Robots: Our helpers or replacements?

Next Generation


To help bring the dream to life, labs around the world are busily working on the robotic parts--feet and knees for walking, hands for grasping, versions of eyes and ears--that will someday be stitched together into a fully functional humanoid robot.

In addition to the jointed metal or plastic frames that serve as a skeleton, robots today also have sophisticated sensing machines, packed with cameras, microphones and even "haptic" sensors that mimic the sense of touch. Big engineering challenges still remain to make the robots human, including finding a practical way to power the energy-hungry machines.

Yet, most researchers believe the physical obstacles can be easily worked out in the near future.

At the MIT Media Lab, researcher Cynthia Breazeal has been working to create robots that are socially savvy. Her creation, dubbed Kismet, is learning to recognise human emotions, and has a primitive face that can express its own moods, from happy to sad to angry. The goal is not just for Kismet to learn to think, but also for it to understand that actions have consequences, just like a child learns how to behave through interaction with other children and adults.

Still, Kismet is far from relying on its own senses.
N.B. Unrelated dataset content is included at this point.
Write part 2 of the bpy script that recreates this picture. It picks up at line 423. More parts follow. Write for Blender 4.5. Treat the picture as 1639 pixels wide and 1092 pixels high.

The robot relies on a bank of 15 external computers to control its social abilities and facial expressions.

Robots that walk, talk and think like humans--but have extensive memories, computational skills and physical strength--can have a lot of applications in the business world, MIT's Brooks says. Heavy industry could use robots for labour in hazardous environments, and the military could use them on the battlefield.

In 1993, Brooks created Cog--a robot with a humanoid torso. Cog's eyes are cameras that track moving people, and the robot has been learning to interact with its surroundings and people. Cog is still in its infancy, but Brooks predicts that with the ever-increasing power of today's computer chips, smart robots are inevitable.

Ray Kurzweil, a pioneer in the field of artificial intelligence, sees a future in which humans and robots are so alike it's difficult to tell them apart. Within 20 years, he says, computers will not just be intelligent, they will be conscious, feeling beings deserving of the same rights, privileges and consideration people give each other. Kurzweil has created his own cyberspace alter ego, named Ramona.

Robotics applications will also start showing up in computers, according to Michael Dertouzos, professor and director at the MIT Laboratory for Computer Science. Dertouzos says that today's computers should act more like robots and adopt more human-like qualities, so people will be able to interact with them more easily. For example, advances in speech software will open up the Internet to an estimated 2 billion people worldwide who cannot read or write, helping to harness the power of the Internet to tap workers in foreign countries, he says. "We are not exploiting this technology revolution," Dertouzos says. "We're hardly scratching the surface."

Brooks says the seeds of a human-centred computing revolution have already been planted in the robotics field. The vaguely human look of the typical robot has encouraged an entire generation of robot engineers who intuitively design and program robots on a human scale.

Even simple consumer robots such as Tiger Electronics' Furbys, sophisticated dolls that learn words that are taught to them via repetition, help educate people about the potential of robots.

"We are talking about the emotional coupling between the robot and the human," Brooks says. "It's inevitable".